Developing your empathy habit.

“Hang on a minute,” my friend said as we spoke on the phone.  I knew she was driving, so I wondered what was  happening.  When she got back on the phone, I asked “What’s up?”  She told me she keeps bottles of water, granola bars, and food gift cards in her car.  And when she sees a person experiencing homelessness, or otherwise in need, she stops, chats with them, and offers these items.  Wow, I thought that’s next level compassion. I’m not sure I am capable of being that empathetic. 

And it is true, there are some people who are gifted at being empathetic. But that doesn’t mean the rest of us can’t develop an empathy habit.  


Empathy has become a buzz word in the business world. A quick Google search for news on empathy in the workplace produced 58,000-plus articles.  Companies have added it to their organizational values and have talked about instituting an empathetic culture within the business world. 

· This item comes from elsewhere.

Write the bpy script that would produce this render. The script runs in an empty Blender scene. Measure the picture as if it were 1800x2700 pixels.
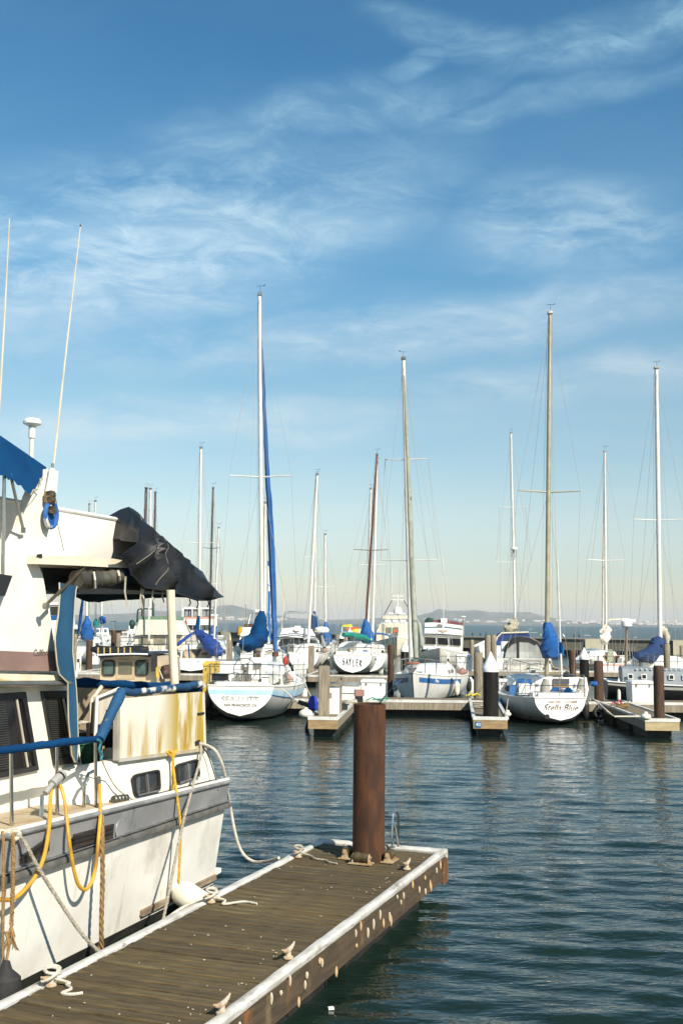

But what does this all mean?  What is empathy?  And can we really develop a empathy habit, if we aren’t gifted at it? Hopefully the resources on this page will help to clear up what is meant by empathy, why it can improve lives and businesses, and how to develop an empathy habit.  

Empathy is the act of understanding that an individual is not doing as well as they could be.  Maybe a co-worker has a sick child or parent, or is having a tough time finding childcare, or is just having a bad day.  But understanding is just one piece of empathy (otherwise it’s just sympathy), and we also have to put ourselves in our co-worker’s position.  By doing this we gain a deeper understanding of what is happening, and are much more likely to act to help, assist, or lessen our co-worker’s burden.  


I walked down the hall at work the other day, and stopped to chat with a colleague.  Stella started to talk about how she just had to take on a time-intensive, months-long project. It happened so quickly that she had to be up to speed on the project in less than a week.  Stella agreed to the project since she wanted to be seen as a team player, and it would help our collective work environment, as many of us had been doing this due to a staffing shortage.  I could see she was overwhelmed and needed to talk about it.  I thought about my own work, and how I needed to get back to it, but I also thought about how I felt in this same situation.  I realized what might really help Stella in that moment was to listen, so that she would know that I cared and appreciated what she was doing.  A small act of empathy.    


How to foster empathy in ourselves when the world around us is so busy, and downright chaotic?

  • Slow down. We spend most of the time thinking and moving fast, and not noticing what is right in front of us, which can include a colleague in need.  

  • Mindfulness.  By slowing down we give ourselves a chance to be mindful of others and their circumstances. We can pay attention to the moment.    

  • Listen.  When we slow down and focus some of our attention on others’ circumstances, it gives us the room to listen more deeply to them. 

  • Act. Think about what you can do to reduce the other’s discomfort, maybe it is just listening, asking to help, grabbing them a cup of coffee, or respecting their limits, time or job duties.